The Zambian Government has assured its citizens of adequate fuel stock required to sustain normal economic activity despite the ongoing crisis in the Middle East, which has triggered a spike in global oil prices.
Zambia’s Energy Minister Makozo Chikote said the country’s fuel reserves include approximately 326 million litres of diesel, providing about 60 days of cover. According to the minister, petrol stocks stand at around 32.8 million litres, representing about 19 days of cover, while kerosene reserves are estimated at 104 million litres, equivalent to about 14 days.

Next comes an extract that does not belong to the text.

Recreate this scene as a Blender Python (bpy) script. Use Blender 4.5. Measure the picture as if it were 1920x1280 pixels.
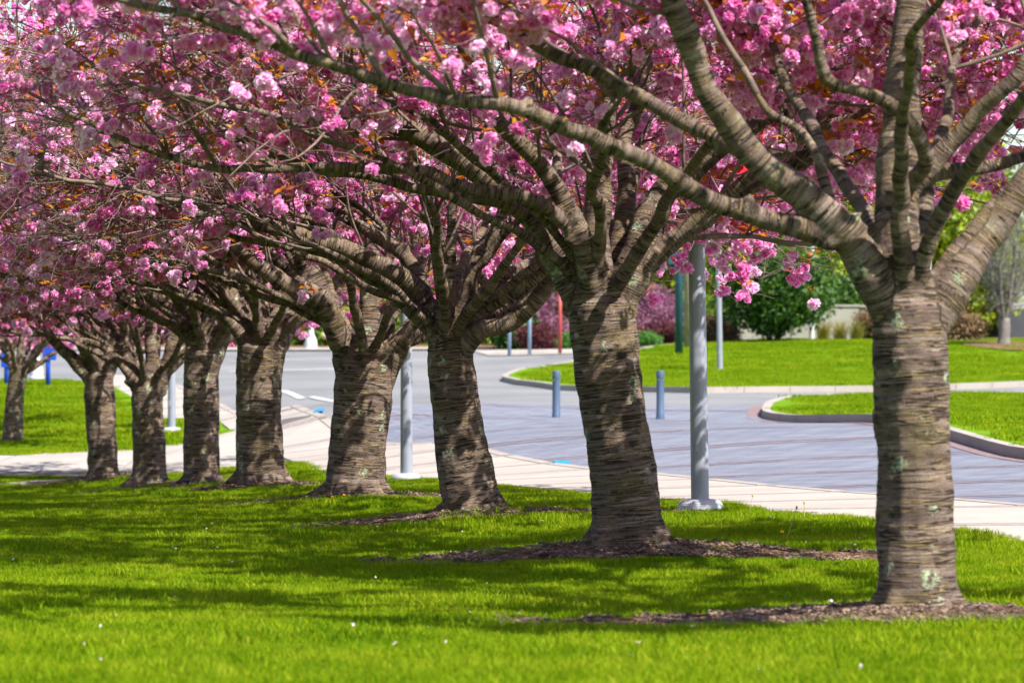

Chikote noted that these levels indicate the country has sufficient fuel and may not be affected by escalations in the Middle East in the short term.
He urged Zambians to avoid panic buying and hoarding of petroleum products, adding that such practice could disrupt supply distribution and cause fuel shortages.

Concerns about fuel shortages during the Middle East crisis mainly stem from the region’s critical role in global oil supply and shipping routes. When conflict escalates in the region, several factors threaten the flow of oil to global markets.
One major recent concern is the risk of attacks on the Strait of Hormuz, a narrow waterway used to transport large volumes of oil. About 20 million barrels of oil per day pass through the strait, making it the main export route for oil from Gulf producers such as Saudi Arabia, Iraq, Kuwait, Qatar and the UAE. If shipping is disrupted or blocked, a large portion of the world’s oil supply could be delayed or cut off.
The global price of crude oil has risen as the crisis intensifies, driving up prices for refined petroleum products. Nigerians and South Africans began paying more for fuel the same week the regional crisis began.